Task directions
Scan the listing below. Report each line that includes "Treat".
┌─ Data section
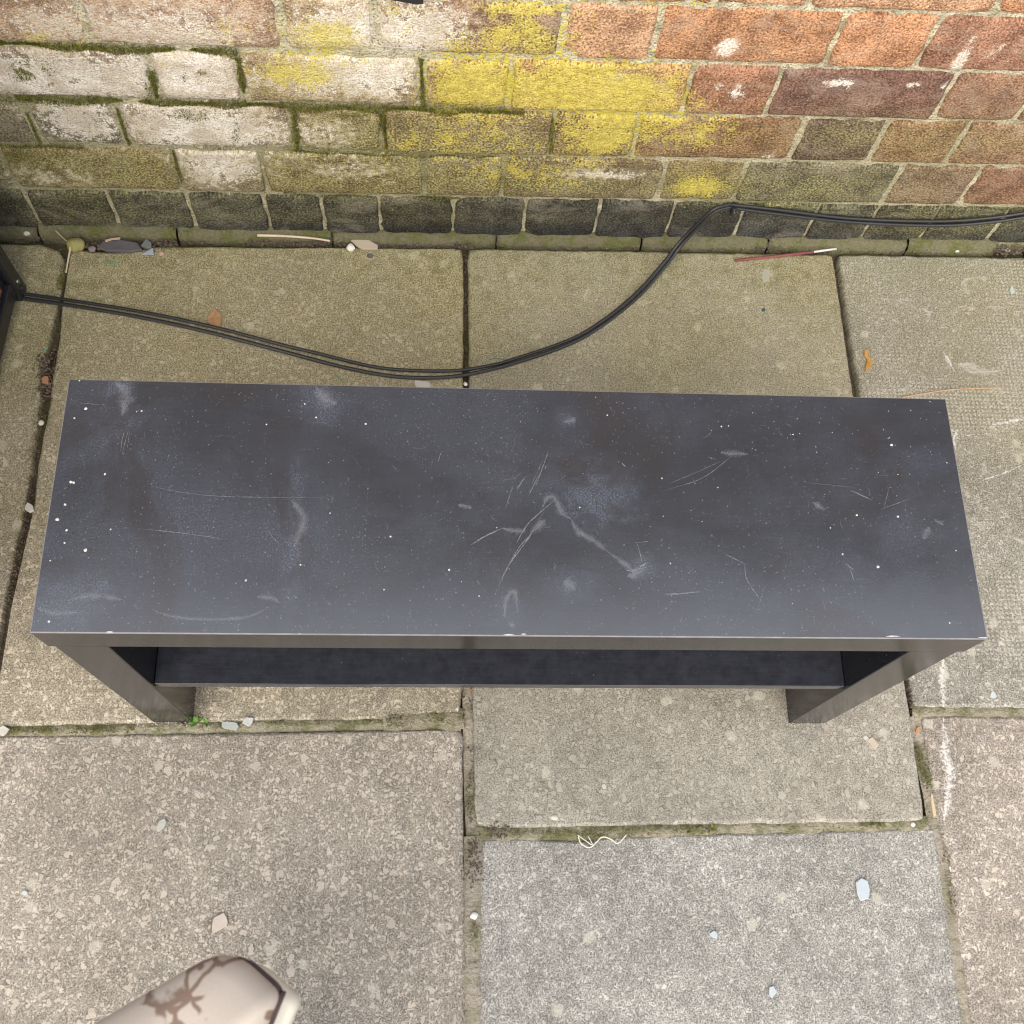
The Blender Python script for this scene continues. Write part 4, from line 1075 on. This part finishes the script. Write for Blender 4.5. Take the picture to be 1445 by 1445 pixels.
stick([(62, 496, .001), (68, 489, .002)], .0011, (.16, .36, .24), 'green_thread', 'short green thread in the left joint', 'thread')
stick([(473, 528), (480, 535), (486, 541)], .0008, (.10, .26, .20), 'green_thread', 'dark green thread between cables and bench', 'thread')
stick([(690, 507), (702, 506), (714, 508)], .0008, (.06, .20, .16), 'green_thread', 'dark green thread above the cables right of the centre joint', 'thread')
stick([(1340, 1222, -.002), (1344, 1240, -.002)], .0016, (.74, .71, .64), 'straw_bit', 'white straw bit in the right hand lower joint', 'straw')
stick([(1034, 346, .006), (1037, 340, .010)], .001, (.5, .42, .3), 'straw_bit', 'tiny straw bit at the wall foot left of the red stick', 'straw')
# weeds
def weed(u, v, n, r, label):
    p = G(u, v); e = empty('weed', p); tag(e, label, 'weed', 'small weeds')
    for i in range(n):
        a = random.uniform(0, 6.3); L = r * random.uniform(.6, 1.2); dx, dy = math.cos(a), math.sin(a); h = random.uniform(.002, .006); wd = L * .33
        vs = [(0, 0, .0), (dx * L * .5 - dy * wd, dy * L * .5 + dx * wd, h), (dx * L, dy * L, h * 1.2), (dx * L * .5 + dy * wd, dy * L * .5 - dx * wd, h), (dx * L * .5, dy * L * .5, h * .75)]
        link('leaf', vs, [(0, 1, 4), (1, 2, 4), (2, 3, 4), (3, 0, 4)], M['weed'], e)
weed(277, 1019, 12, .009, 'small green weed beside the left bench foot'); weed(1087, 346, 6, .007, 'bright green sprout at the wall foot left of the red stick')
weed(292, 1021, 7, .006, 'low green weed right of the one at the left bench foot'); weed(1005, 1168, 5, .005, 'tiny pale green sprout in the joint in front of the bench')

# chalk and scuffs on the right-hand slabs
o = strip([([(1331, 925), (1330, 960), (1332, 998)], .024), ([(1350, 640), (1346, 620), (1352, 605)], .008), ([(1356, 616), (1372, 614)], .006), ([(1385, 678), (1415, 668), (1445, 655)], .006), ([(1430, 440), (1470, 441)], .005), ([(1350, 872), (1356, 884)], .008),
           ([(1400, 600), (1445, 590)], .012), ([(1330, 495), (1345, 520)], .014)], 'chalk_mark', M['chalk'], patio, .0018)
o['label'] = 'white chalk scuffs on the right slab'
o = strip([([(1331, 1012), (1333, 1060), (1340, 1090), (1336, 1130), (1332, 1158)], .026), ([(1333, 1030), (1338, 1050)], .02)], 'chalk_mark', M['chalk'], patio, .0012)
o['label'] = 'white chalk line on the lower right slab'
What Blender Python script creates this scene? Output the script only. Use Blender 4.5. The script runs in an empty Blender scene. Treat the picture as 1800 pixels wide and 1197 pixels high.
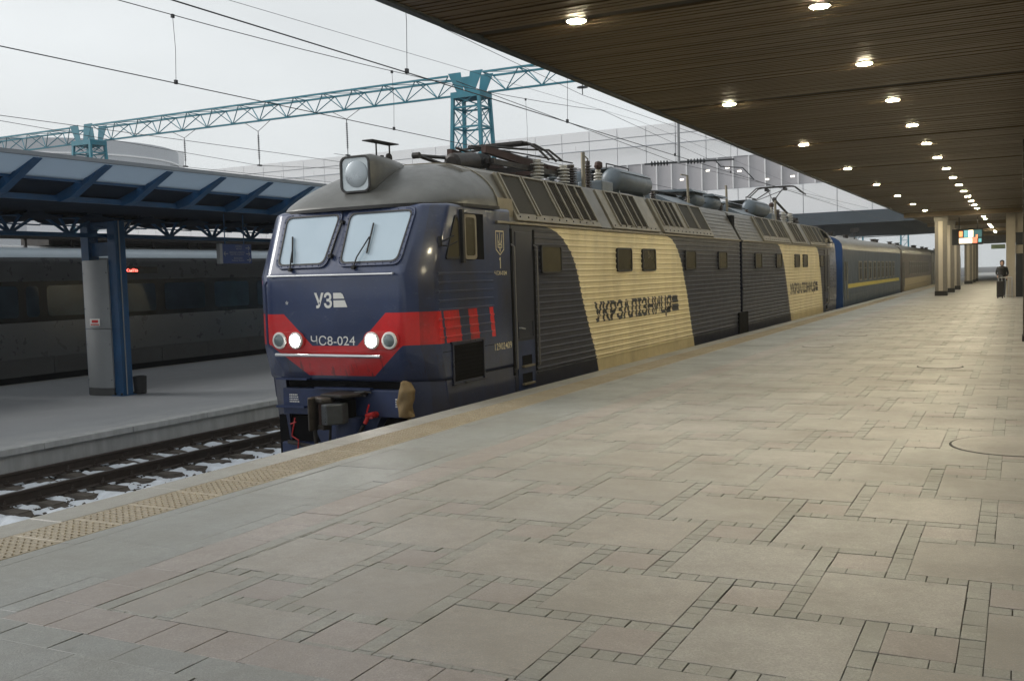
import bpy, bmesh, math, random
from mathutils import Vector, Matrix
random.seed(7)
R = math.radians
scene = bpy.context.scene
COL = scene.collection

# ---------------------------------------------------------------- camera
cam = bpy.data.cameras.new('camera')
cam.sensor_width = 36.0
cam.lens = 35.36
cam.clip_end = 1500
cam_ob = bpy.data.objects.new('camera', cam)
COL.objects.link(cam_ob)
_yaw, _pit, _rol = 0.467778, 0.0620848, -0.0314984
_fw = Vector((-math.sin(_yaw)*math.cos(_pit), math.cos(_yaw)*math.cos(_pit), -math.sin(_pit)))
_rt = Vector((math.cos(_yaw), math.sin(_yaw), 0)); _up = _rt.cross(_fw)
_r2 = math.cos(_rol)*_rt + math.sin(_rol)*_up
_u2 = -math.sin(_rol)*_rt + math.cos(_rol)*_up
_m = Matrix((_r2, _u2, -_fw)).transposed().to_4x4()
_m.translation = (0, 0, 1.65)
cam_ob.matrix_world = _m
scene.camera = cam_ob

# ---------------------------------------------------------------- sky, sun, exposure
SUN_EL, SUN_AZ = 27.0, 257.0
world = bpy.data.worlds.new('World'); scene.world = world; world.use_nodes = True
nt = world.node_tree; nt.nodes.clear()
sky = nt.nodes.new('ShaderNodeTexSky'); sky.sky_type = 'NISHITA'; sky.sun_disc = False
sky.sun_elevation = R(SUN_EL); sky.sun_rotation = R(SUN_AZ); sky.air_density = 1.0; sky.dust_density = 4.0; sky.ozone_density = 1.0
hs = nt.nodes.new('ShaderNodeHueSaturation'); hs.inputs['Saturation'].default_value = 0.2
mx = nt.nodes.new('ShaderNodeMix'); mx.data_type = 'RGBA'; mx.inputs[0].default_value = 0.72
mx.inputs['B'].default_value = (6.0, 6.3, 6.4, 1)          # the even grey of a closed cloud layer
bg = nt.nodes.new('ShaderNodeBackground'); bg.inputs['Strength'].default_value = 0.080
ow = nt.nodes.new('ShaderNodeOutputWorld')
nt.links.new(sky.outputs[0], hs.inputs['Color']); nt.links.new(hs.outputs[0], mx.inputs['A'])
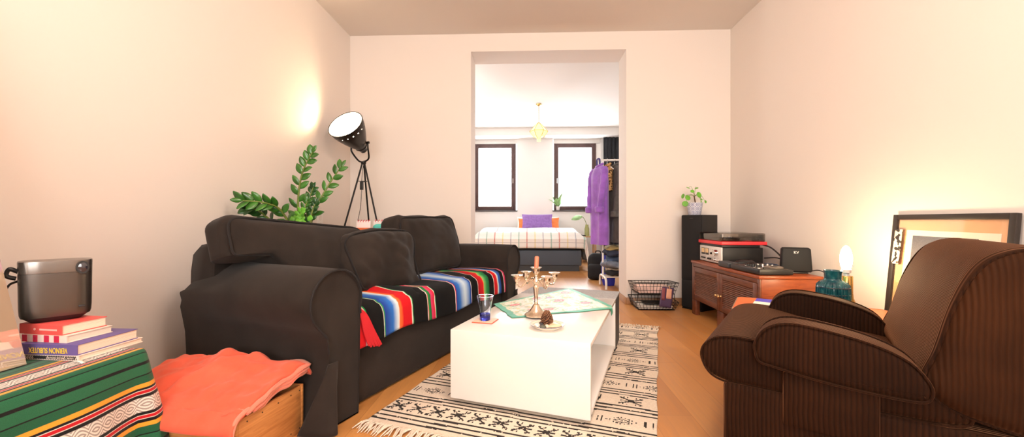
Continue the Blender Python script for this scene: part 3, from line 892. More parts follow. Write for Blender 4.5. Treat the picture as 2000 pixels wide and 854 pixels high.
# ================================================================== on the coffee table
# ---- scarf with green border, laid crooked, one corner over the edge
sc_o = V((-.095, 2.175, 0))
def scarf_bm():
    b = NB(); cl = b.loops.layers.float_color.new('Col')
    n_ = 170
    # quad corners on the table (world)
    A, B_, C, D = V((-.215, 2.555)), V((-.085, 2.195)), V((.545, 2.470)), V((.335, 3.19))
    D2 = V((.02, 3.10))
    # right edge line of the table top (where the cloth folds down)
    e0 = V((CT.x, CT.y))+V((uN.x, uN.y))*TW; en = V((uN.x, uN.y))
    pts = {}
    def P(u, v):
        p = (B_*(1-u)+C*u)*(1-v)+(A*(1-u)+D2*(1-u)*0+(D*u))*v if False else (B_*(1-u)*(1-v)+C*u*(1-v)+A*(1-u)*v+D*u*v)
        p = p+V((.012*noise.noise(V((u*4, v*4, 0))), .012*noise.noise(V((u*4, v*4, 5)))))
        if v < .02: p += V((.0, -.006*math.sin(u*11)))
        z = TH+.004+.003*abs(noise.noise(V((u*7, v*7, 2))))
        w = V((p.x, p.y, z))
        d = (p-e0).dot(en)
        if d > -.012:
            w = V((p.x-en.x*(d+.012), p.y-en.y*(d+.012), z))+V((en.x, en.y, 0))*(.0165+.006*math.sin(v*40))
            w.z -= (d+.012)*1.0
        return w
    def colr(u, v):
        e = min(u, v, 1-u, 1-v)+.006*noise.noise(V((u*14, v*14, 1)))
        if e < .055: return (.035, .36, .22, 1)
        if e < .063: return (.55, .60, .40, 1)
        base = V((.80, .74, .66))
        c = base.copy()
        def mixc(c, q, k): return V(c)*(1-k)+V(q)*k
        f1 = noise.noise(V((u*9, v*9, 3))); f2 = noise.noise(V((u*17+4, v*17, 7))); f3 = noise.noise(V((u*26, v*26, 11)))
        if f1 > .18 and f3 > -.1: c = mixc(c, (.16, .40, .15), .7)
        if f2 > .30: c = mixc(c, (.60, .50, .18), .7)
        if abs(f1) < .022 or abs(f2+.12) < .018: c = mixc(c, (.34, .28, .20), .6)
        for (cx, cy, r, q) in ((.16, .68, .055, (.62, .10, .12)), (.40, .22, .05, (.66, .16, .14)), (.62, .52, .06, (.62, .10, .13)), (.83, .84, .055, (.66, .12, .10)), (.82, .30, .05, (.62, .14, .20)), (.24, .30, .04, (.70, .30, .28)), (.45, .82, .05, (.64, .14, .16)), (.75, .62, .04, (.70, .40, .10)), (.58, .75, .035, (.30, .20, .45))):
            d = math.hypot(u-cx, v-cy)/r+.25*noise.noise(V((u*40, v*40, 2)))
            if d < 1: c = mixc(q, (.82, .55, .5), .5 if .35 < d < .6 else 0)
            elif d < 1.7 and f3 > -.05: c = mixc(c, (.10, .36, .14), .75)
        return (c[0], c[1], c[2], 1)
    vs = [[b.verts.new(P(i/n_, j/n_)) for j in range(n_+1)] for i in range(n_+1)]
    for i in range(n_):
        for j in range(n_):
            f = b.faces.new((vs[i][j], vs[i+1][j], vs[i+1][j+1], vs[i][j+1]))
            q = colr((i+.5)/n_, (j+.5)/n_)
            for lp in f.loops: lp[cl] = q
    return b
n = N('printed_silk'); at_ = n.add('ShaderNodeAttribute'); at_.attribute_name = 'Col'; n.set(col=at_.outputs['Color'], rough=.55, sheen=.1); M['scarf'] = n.m
scf = mk('table_scarf', scarf_bm(), M['scarf'], None, ang=70, solid=.0015, offs=0)
tag(scf, 'floral silk scarf with green border spread crooked on the white coffee table', 'scarf')
# ---- candelabra
TZ = TH+.0005
ca = thing('candelabra', 'tarnished silver five-cup candelabra standing on the floral scarf', 'candelabra', (.048, 2.235, TH+.0085), rad(18))
b = NB(); lathe(b, [(0, 0), (.062, 0), (.064, .006), (.058, .012), (.046, .018), (.034, .03), (.022, .048), (.015, .062), (.018, .067), (.012, .07), (0, .07)], 40); mk('base', b, M['silver'], ca)
b = NB(); lathe(b, [(0, .07), (.0105, .07), (.012, .075), (.009, .08), (.011, .11), (.0155, .150), (.018, .158), (.012, .163), (.010, .170), (.017, .178), (.020, .19), (.014, .20), (.010, .206), (.010, .216), (0, .216)], 32); mk('stem', b, M['silver'], ca)
CUP = [(0, 0), (.006, 0), (.010, .004), (.007, .010), (.009, .014), (.018, .024), (.019, .036), (.021, .044), (.031, .050), (.032, .053), (.022, .052), (.014, .050), (.013, .022), (0, .022)]
b = NB(); lathe(b, CUP, 32, T(0, 0, .214)); mk('candle_cup', b, M['silver'], ca)
for k in range(4):
    a = rad(10+90*k) if True else 0
    R = .118
    dx, dy = math.cos(a), math.sin(a)
    pts = smooth_path([(dx*.012, dy*.012, .180), (dx*.03, dy*.03, .200), (dx*.055, dy*.055, .196), (dx*.085, dy*.085, .170), (dx*.108, dy*.108, .166), (dx*R, dy*R, .180)], 6)
    b = NB(); tube(b, pts, .0048, 8); mk('arm', b, M['silver'], ca)
    b = NB(); lathe(b, CUP, 32, T(dx*R, dy*R, .178)); mk('candle_cup', b, M['silver'], ca)
b = NB(); lathe(b, [(0, 0), (.0125, 0), (.012, .085), (.009, .090), (.004, .088), (0, .086)], 24); tube(b, [(0, 0, .086), (.001, 0, .094)], .0008, 5)
tag(mk('candle', b, pm('coral_wax', S(238, 132, 100), .45, sss=.15), loc=(.048, 2.235, TH+.0085+.237), rot=(rad(1.5), rad(3), 0)), 'coral taper candle standing in the middle cup of the candelabra', 'candle')
# ---- glass, coaster
b = NB(); box(b, -.056, -.056, 0, .056, .056, .004, .0015); co = mk('coaster', b, pm('coaster_edge', S(224, 92, 64), .6), None, loc=(-.222, 2.135, TZ), rot=(0, 0, rad(-14)))
tag(co, 'square coaster with coral red edge under the blue tumbler', 'coaster')
b = NB(); box(b, -.053, -.053, .004, .053, .053, .0052, .0004); mk('coaster_face', b, pm('coaster_paper', S(226, 190, 165), .6), co)
gl_ = thing('tumbler', 'tapered drinking glass with cobalt blue base on the coaster', 'glass', (-.224, 2.137, TZ+.0054))
ngl = N('clear_glass'); ngl.set(col=(.90, .94, 1, 1), rough=.02, trans=1.0, ior=1.45)
b = NB(); lathe(b, [(.0285, .024), (.032, .06), (.0385, .100), (.044, .126), (.045, .128), (.043, .128), (.0365, .098), (.030, .06), (.0262, .024)], 40); mk('glass_wall', b, ngl.m, gl_, ang=70)
nb_ = N('cobalt_glass'); nb_.set(col=(.06, .09, .85, 1), rough=.04, trans=.85, ior=1.45)
b = NB(); lathe(b, [(0, 0), (.026, 0), (.0275, .004), (.0285, .0235), (.0292, .034), (.0272, .034), (.0262, .0235), (.02, .014), (0, .013)], 40); mk('glass_base', b, nb_.m, gl_, ang=70)
# ---- saucer with stones and a pine cone
sa = thing('saucer', 'shallow white saucer with dark rim lines on the coffee table', 'dish', (.098, 1.995, TZ))
b = NB(); lathe(b, [(0, 0), (.045, 0), (.048, .003), (.066, .010), (.084, .021), (.0855, .0225), (.083, .0232), (.064, .0135), (.045, .0065), (0, .006)], 48); mk('dish_body', b, pm('cream_glaze', S(236, 222, 204), .2), sa)
b = NB()
for r, z in ((.0845, .0226), (.0715, .0165)):
    tube(b, [(r*math.cos(2*PI*k/56), r*math.sin(2*PI*k/56), z) for k in range(56)], .0011, 5, True)
mk('rim_line', b, pm('rim_blue', S(70, 70, 96), .4), sa)
def stone(name, label, loc, s, col, seed, rough=.6):
    b = NB(); bmesh.ops.create_icosphere(b, subdivisions=3, radius=1)
    for v in b.verts:
        v.co *= 1+.14*noise.noise(v.co*1.3+V((seed, 0, 0)))
        v.co = V((v.co.x*s[0], v.co.y*s[1], v.co.z*s[2]))
    return tag(mk(name, b, pm(name+str(seed), col, rough, var=.25, vs=60), loc=loc, rot=(0, 0, seed)), label, 'stone')
sx, sy, sz = .098, 1.995, TZ+.0065
stone('pebble', 'dark green-grey pebble at the front of the saucer', (sx-.022, sy-.040, sz+.011), (.019, .014, .011), S(88, 92, 80), 1)
stone('pebble', 'white pebble at the left of the saucer', (sx-.050, sy-.016, sz+.014), (.016, .015, .013), S(225, 215, 205), 2)
stone('pebble', 'black pebble behind the green-grey one on the saucer', (sx-.030, sy-.002, sz+.013), (.018, .014, .013), S(48, 44, 44), 3)
stone('pebble', 'small cream pebble under the pine cone', (sx-.004, sy-.022, sz+.010), (.012, .012, .010), S(232, 214, 190), 4)
# shell like half disc at the right
b = NB()
loops = []
for i in range(9):
    q = i/8; hw = .038*math.sin(PI*(.08+.84*q)); z = .012*math.sin(PI*q)
    loops.append([V((-.04+.08*q, hw*math.cos(2*PI*k/14), .009+z*.4+.008*math.sin(2*PI*k/14)*(math.sin(PI*q)+.15))) for k in range(14)])
loft(b, loops)
tag(mk('shell', b, pm('shell_cream', S(236, 206, 170), .45, var=.1, vs=30), loc=(sx+.034, sy-.008, sz+.001), rot=(0, 0, .4)), 'flat cream shell on the right side of the saucer', 'shell')
pc = thing('pine_cone', 'brown open pine cone resting on the stones in the saucer', 'pine cone', (sx-.002, sy+.016, sz+.014), .5, rot=(rad(18), rad(-8), .4))
b = NB(); lathe(b, [(0, 0), (.018, .004), (.024, .02), (.02, .045), (.008, .064), (0, .068)], 16); mk('core', b, pm('cone_dark', S(58, 34, 22), .9), pc)
b = NB()
for k in range(92):
    q = k/92; a = k*2.39996; z = .002+.062*q
    r = .012+.016*math.sin(PI*min(1, .2+q*.75)); rl = .020*(1-.55*q)
    el = rad(-8+62*q)
    M4 = T(0, 0, z, 0, 0, a) @ T(r*.55, 0, 0, 0, -el, 0)
    t = NB()
    w = .0085*(1-.4*q)
    vv = [t.verts.new(p) for p in ((0, -w*.4, 0), (rl*.7, -w, 0), (rl, -w*.5, .001), (rl*1.05, 0, .003), (rl, w*.5, .001), (rl*.7, w, 0), (0, w*.4, 0))]
    t.faces.new(vv)
    r_ = bmesh.ops.extrude_face_region(t, geom=list(t.faces))
    for g in r_['geom']:
        if isinstance(g, bmesh.types.BMVert): g.co.z += .0032
    bmesh.ops.recalc_face_normals(t, faces=t.faces)
    merge(b, t, M4)
n = N('cone_scales'); f = n.noise(90); n.set(col=n.ramp(f, [(.35, S(70, 42, 28)), (.62, S(158, 112, 78))]), rough=.8)
mk('scales', b, n.m, pc)
# ================================================================== left foreground: bench, cloth, books, projector, mirror
BH = .45
bench = thing('low_cabinet', 'low cabinet along the left wall, hidden under the green striped cloth', 'cabinet', (-1.62, .8, 0))
b = NB(); box(b, -.32, -.75, .06, .275, .575, BH-.003, .006); mk('body', b, M['walnut'], bench)
for sx in (-.28, .23):
    for sy in (-.70, .53):
        b = NB(); box(b, sx-.02, sy-.02, 0, sx+.02, sy+.02, .06, .003); mk('leg', b, M['walnut'], bench)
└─
The solution
What Blender Python script creates this scene? Output the script only. Use Blender 4.5. The script runs in an empty Blender scene. Treat the picture as 1800 pixels wide and 1197 pixels high.
Continue the Blender Python script for this scene: part 3, from line 892. More parts follow. Write for Blender 4.5. Treat the picture as 2000 pixels wide and 854 pixels high.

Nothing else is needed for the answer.